Analysts slashed their estimates to a consensus 34 cents a share on revenue of $1.19 billion for the fiscal first quarter, from a previous consensus of 40 cents a share on revenue of $1.2 billion. For the year, the consensus dropped to earnings of $1.71 a share on revenue of $4.84 billion, from a previous $1.77 a share on revenue of $4.97 billion.

Wedbush analysts Daniel Ives, who has a neutral rating and lowered his price target to $19 from $24, said the weakness in earnings came as a surprise.
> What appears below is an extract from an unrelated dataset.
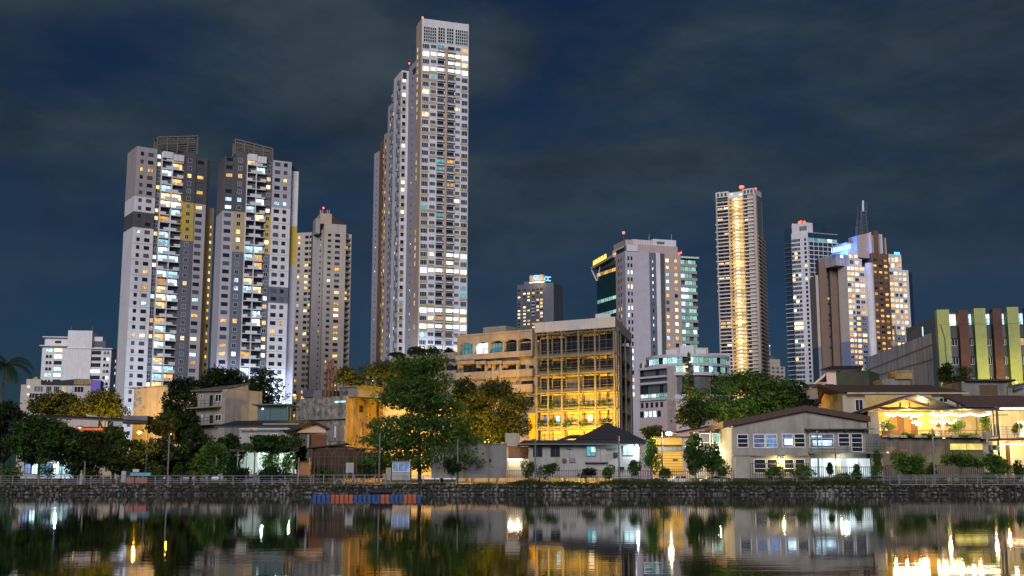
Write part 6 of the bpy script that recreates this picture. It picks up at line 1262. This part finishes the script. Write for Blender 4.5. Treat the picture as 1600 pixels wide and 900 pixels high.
railing('second railing behind, along the restaurant wall foot', 1380, 1660, 139.5, 11, (.3, .6, .95), r=.025)
def picket(label, x0, x1, Y, ht, sp, mm, group=None, rails=(.15, .92)):
    F = FP(x0, 745, Y, x1, 745, Y); rt = thing('bar_fence', label, 'fence', (F.A.x, F.A.y, GZ), group); n = round(F.L/sp); bmh = boxmesh('bar', .06, .035, ht, M[mm])
    for k in range(n+1): instp('bar', bmh, rt, F.pt(F.L*k/n, GZ), F.ang)
    for s in rails: MB().box(F, 0, F.L, GZ+ht*s-.03, GZ+ht*s+.03, .035, .075).build('rail', M[mm], rt)
picket('rusty vertical bar fence in front of the white hipped house', 793, 1012, 143, 1.75, .27, 'rust')
picket('dark vertical bar fence in front of the parked cars', 1013, 1146, 143.5, 1.7, .26, 'darkmetal')
picket('dark bar fence in front of the hall lower windows, under the wall lamp', 1173, 1264, 147.5, 2.6, .27, 'darkmetal', rails=(.05, .97))
picket('dark bar fence in front of the white lit panels', 1268, 1384, 147.2, 2.2, .25, 'darkmetal', rails=(.05, .95))
picket('tall dark bar fence along the restaurant lower wall', 1385, 1640, 147.4, 2.35, .24, 'darkmetal', rails=(.04, .96))
def gpost(label, px, yt, Y, base=GZ):
    p = P(px, 745, Y); rt = thing('bank_post', label, 'post', (p.x, p.y, base), 'plain grey posts along the bank'); z = P(px, yt, Y).z
    MB().tube((p.x, p.y, base), (p.x, p.y, z), .10, .085, 8).build('shaft', M['galv'], rt); MB().tube((p.x, p.y, z+.002), (p.x, p.y, z+.07), .12, .10, 8).build('cap', M['galv'], rt)
    MB().abox(p.x-.16, p.x+.16, p.y-.16, p.y+.16, base-.02, base+.05).build('foot', M['metal'], rt)
for lb, px, yt in (('grey post left of the statue gap in the far left railing', 131.5, 722), ('grey post rising between the dark trees left of the lit green tree', 262, 680), ('grey post standing in front of the bright shelter', 397, 706), ('tall grey post at the right edge of the orange lit wall', 592.5, 678), ('short grey post in front of the left part of the plain wall', 715, 687),
                   ('grey post in front of the left end of the white house', 836.5, 687), ('grey post in front of the right end of the white house', 967.5, 682), ('white grey post before the blue lit windows of the hall', 1279.5, 674), ('grey post in front of the restaurant terrace', 1460.5, 671)):
    gpost(lb, px, yt, 140.5)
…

Before the announcement late Thursday, Symantec shares had been up 17% for the year, slightly better than the S&P 500.

“Last night SYMC reported FY4Q earnings that saw considerable enterprise weakness on company specific demand/execution issues that will be shocker to the Street given the company appeared to turn the corner over the last few quarters and was humming in the eyes of investors until they drove into a brick wall last night,” Ives said.

Raymond James analyst Michael Turits, who has a market perform rating, said the management change was welcome.●

“Given what has been uneven performance under the former management team and what we viewed as unrealistic guidance for F20, we’re pleased the board has ‘cleared the decks’ with a new CFO, still to be named CEO, and lower, if not (given guidance to consumer acceleration and ongoing enterprise risk) completely ‘derisked’ F20 guidance in our view,” Turits said.

Jefferies analyst John DiFucci, who has a hold rating and lowered his price target to $19 from $22, said there seems to still be risk in the company’s lowered guidance.

“Notably for F20, the enterprise expectations for $2.3B to $2.4B still imply flat organic cc growth, compared to F19’s 2.5% decline, not to mention that this business segment has not grown on an organic, constant currency basis in more than five years,” DiFucci said. “Expectations for consumer growth remained the same as the prior Q, with guidance of $2.46B to $2.5B implying 3% yoy organic cc grow which is in-line with F19’s growth of 3%.”

“While it is more reasonable than the prior few Q’s expectations, we question the company’s ability to achieve such a turnaround in growth in Enterprise over the coming quarters given prior history,” DiFucci noted.